Phil Montgomery

How to Comply with the Right to be Forgotten

Forget a customer? Why would you want to do that?

The answer is: “because the customer requested it.”

Welcome to the European Union’s General Data Protection Regulation (GDPR), which was passed in April 2016 and goes into effect in May 2018. If you have any European customers, it does involve your operation.

Here’s a one-line summary of the regulation: “The aim of the GDPR is to protect all EU citizens from privacy and data breaches…”  The regulation is more than 260 pages long and is keeping a lot of lawyers and system security consultants very busy.  It’s mainly about strengthening your system security measures, documenting them and obtaining explicit support from your organization.

This is all about securing your customer’s Personal Data.  Personal Data, (sometimes called Personally Identifiable Information or PII), in the GDPR world, is anything that can be used to identify a specific individual. The GDPR’s perspective is that the data isn’t yours.  It belongs to the customer so you need to take care that it isn’t misused.

To help us get a grasp on how that impacts your Advantage operation, let’s look at how you can satisfy one of the requirements of the regulation (I’ll be writing about other requirements later) and that is: how to forget a customer if the customer requests it.  Here is a summary of that “right”:

Right to be Forgotten
Also known as Data Erasure, the right to be forgotten entitles the data subject to have the data controller erase his/her personal data, cease further dissemination of the data, and potentially have third parties halt processing of the data.

Think about how you would do that.  This involves more than just changing their ‘OK to Promote’ indicator off (although we’ve heard that solution).

We recommend a procedure like this:

  1. Assuming the customer doesn’t have any active services or unpaid invoices, send the customer a letter (from a note using the letter feature) explaining what this means and requesting that they sign and return the letter to you. This provides documented authorization---and the opportunity to save them.
  2. Upon receipt of their written request, verify that the customer is still inactive across your system and then go through these steps:
    1. Delete/garble customer name and address data, social security number, birth date, gender and any data like that in user fields or questionnaire responses.
    2. Inactivate the customer record, turn off permissions and block the customer.
    3. Delete email addresses
    4. Delete email and address history records.
    5. Delete authentication records
    6. Inactivate Electronic Payment records
    7. Change the customer’s vendor record if they have one
    8. Log a note

The result of these actions effectively erases the customer’s personal data from the system.

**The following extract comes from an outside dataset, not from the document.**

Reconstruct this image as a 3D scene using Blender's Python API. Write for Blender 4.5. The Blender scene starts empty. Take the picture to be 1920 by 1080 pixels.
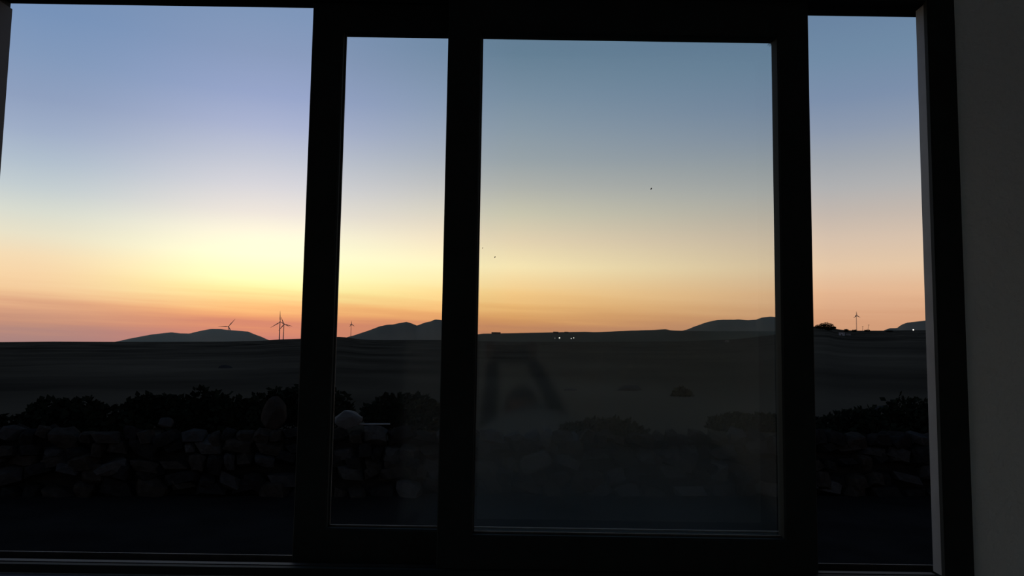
import bpy, bmesh, math, random
from mathutils import Vector, Matrix, noise
import numpy as np

# ------------------------------------------------------------------ camera, sky, exposure
C = bpy.context.scene.collection
sc = bpy.context.scene
F, PITCH, ROLL, CH = 1370.0, math.radians(4.71), math.radians(0.87), 1.45   # focal px (of 1920), tilt, roll, eye height
cam_d = bpy.data.cameras.new('camera')
cam = bpy.data.objects.new('camera', cam_d)
C.objects.link(cam)
cam_d.sensor_width = 36.0
cam_d.lens = F / 1920.0 * 36.0
cam_d.clip_start, cam_d.clip_end = 0.02, 20000
cam.matrix_world = (Matrix.Translation((0, 0, CH)) @ Matrix.Rotation(math.pi/2 + PITCH, 4, 'X')
                    @ Matrix.Rotation(ROLL, 4, 'Z'))
sc.camera = cam
sc.view_settings.view_transform = 'Standard'
sc.view_settings.look = 'None'
sc.view_settings.gamma = 1.0
sc.view_settings.use_curve_mapping = False
sc.view_settings.exposure = 0.0
sc.cycles.max_bounces = 10
sc.cycles.transparent_max_bounces = 16
sc.cycles.diffuse_bounces = 6
sc.cycles.use_denoising = True


def direction(x, y):
    """world direction through photograph pixel (1920x1080), scaled to y = 1"""
    u, v = x - 960.0, 540.0 - y
    c, s = math.cos(ROLL), math.sin(ROLL)
    a, b = c*u - s*v, s*u + c*v
    d = Vector((a, F*math.cos(PITCH) - b*math.sin(PITCH), F*math.sin(PITCH) + b*math.cos(PITCH)))
    return d / d.y


def at(x, y, Y):
    d = direction(x, y) * Y
    return Vector((d.x, Y, d.z + CH))


def elev(x, y):
    d = direction(x, y)
    return math.atan2(d.z, math.hypot(d.x, d.y))


def azim(x, y=640):
    d = direction(x, y)
    return math.atan2(d.x, d.y)


def lin(c):
    return tuple(((v/255.0)/12.92 if v/255.0 <= 0.04045 else ((v/255.0+0.055)/1.055)**2.4) for v in c)


# --- twilight sky: colour by elevation, in the directions left of, at and right of the afterglow
SKY = {
    60: [(635, (170, 131, 126)), (600, (198, 145, 122)), (572, (222, 166, 130)), (545, (243, 200, 152)), (515, (248, 213, 167)),
         (480, (246, 220, 180)), (440, (234, 226, 200)), (395, (217, 220, 208)), (350, (196, 206, 209)), (300, (177, 191, 205)),
         (240, (158, 173, 199)), (180, (143, 160, 191)), (100, (130, 153, 187)), (15, (119, 146, 184))],
    530: [(635, (206, 130, 114)), (610, (221, 141, 110)), (596, (240, 162, 112)), (578, (255, 188, 122)), (560, (258, 218, 145)),
          (545, (262, 245, 166)), (520, (270, 262, 196)), (480, (268, 264, 220)), (440, (260, 251, 223)), (400, (240, 231, 221)),
          (350, (217, 215, 220)), (300, (196, 200, 214)), (240, (172, 181, 210)), (180, (152, 166, 202)), (100, (137, 155, 189)),
          (25, (127, 150, 185))],
    960: [(635, (205, 140, 108)), (612, (218, 148, 104)), (598, (240, 170, 108)), (575, (262, 200, 128)), (550, (274, 222, 152)),
          (500, (278, 251, 198)), (450, (255, 230, 196)), (400, (226, 216, 194)), (350, (196, 194, 190)), (300, (171, 178, 186)),
          (240, (153, 167, 184)), (180, (135, 155, 178)), (100, (114, 140, 165)), (25, (108, 134, 161))],
    1600: [(640, (198, 146, 114)), (600, (212, 158, 122)), (550, (228, 182, 145)), (500, (229, 199, 167)), (450, (216, 194, 173)),
           (400, (196, 184, 174)), (350, (177, 177, 178)), (300, (160, 166, 174)), (240, (140, 153, 174)), (180, (124, 143, 171)),
           (100, (112, 138, 165)), (35, (106, 132, 161))],
}
W = bpy.data.worlds.new('twilight_sky')
sc.world = W
W.use_nodes = True
nt = W.node_tree
nt.nodes.clear()


def N(t, **kw):
    n = nt.nodes.new(t)
    for k, v in kw.items():
        setattr(n, k, v)
    return n


def math_node(op, a, b=None, clamp=False):
    n = N('ShaderNodeMath', operation=op, use_clamp=clamp)
    for i, v in enumerate((a, b)):
        if v is None:
            continue
        if isinstance(v, (int, float)):
            n.inputs[i].default_value = v
        else:
            nt.links.new(v, n.inputs[i])
    return n.outputs[0]


def map_range(v, a, b, c=0.0, d=1.0, kind='SMOOTHSTEP'):
    n = N('ShaderNodeMapRange', interpolation_type=kind)
    nt.links.new(v, n.inputs[0])
    for i, q in enumerate((a, b, c, d)):
        n.inputs[i+1].default_value = q
    return n.outputs[0]


tc = N('ShaderNodeTexCoord')
sx = N('ShaderNodeSeparateXYZ')
nt.links.new(tc.outputs['Generated'], sx.inputs[0])
el = math_node('ARCSINE', sx.outputs[2])
az = math_node('ARCTAN2', sx.outputs[0], sx.outputs[1])
cmb = N('ShaderNodeCombineXYZ')                     # thin haze streaks, long in azimuth
nt.links.new(math_node('MULTIPLY', az, 3.2), cmb.inputs[0])
nt.links.new(math_node('ADD', math_node('MULTIPLY', el, 75.0), math_node('MULTIPLY', az, 2.2)), cmb.inputs[1])
ns = N('ShaderNodeTexNoise')
ns.inputs['Scale'].default_value = 1.0
ns.inputs['Detail'].default_value = 4.0
nt.links.new(cmb.outputs[0], ns.inputs['Vector'])
low = map_range(el, math.radians(1.0), math.radians(6.5), 1.0, 0.0)
wob = math_node('MULTIPLY', math_node('MULTIPLY', math_node('SUBTRACT', ns.outputs[0], 0.5), low), math.radians(2.4))
el2 = math_node('ADD', el, wob)
fac = map_range(el2, 0.0, math.pi/2, 0.0, 1.0, 'LINEAR')
cols = []
for px, stops in SKY.items():
    r = N('ShaderNodeValToRGB')
    e = r.color_ramp.elements
    pts = [(elev(px, y)/(math.pi/2), lin(c)) for y, c in stops]
    top = pts[-1][1]
    pts += [(0.42, tuple(v*0.72 for v in top)), (0.65, (top[0]*.34, top[1]*.38, top[2]*.44)), (1.0, (top[0]*.20, top[1]*.24, top[2]*.30))]
    pts.sort()
    e[0].position, e[1].position = pts[0][0], pts[-1][0]
    e[0].color, e[1].color = (*pts[0][1], 1), (*pts[-1][1], 1)
    for q in e:
        q.color = (*(v/1.25 for v in q.color[:3]), 1)
    for p, c in pts[1:-1]:
        c = tuple(v/1.25 for v in c)
        q = e.new(p)
        q.color = (*c, 1)
    nt.links.new(fac, r.inputs[0])
    cols.append(r.outputs[0])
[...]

Yes, this is a manual procedure.  A new action could be created that would do the same thing.  However, it’s expected that this is going to be an infrequent request.

Other systems that are updated with customer changes (such as a marketing or reporting databases) will automatically receive the updated information rendering the customer unusable there. The fact that Advantage takes the approach of not duplicating this data around the system makes this possible.  Privacy by design is one of GDPR’s principles.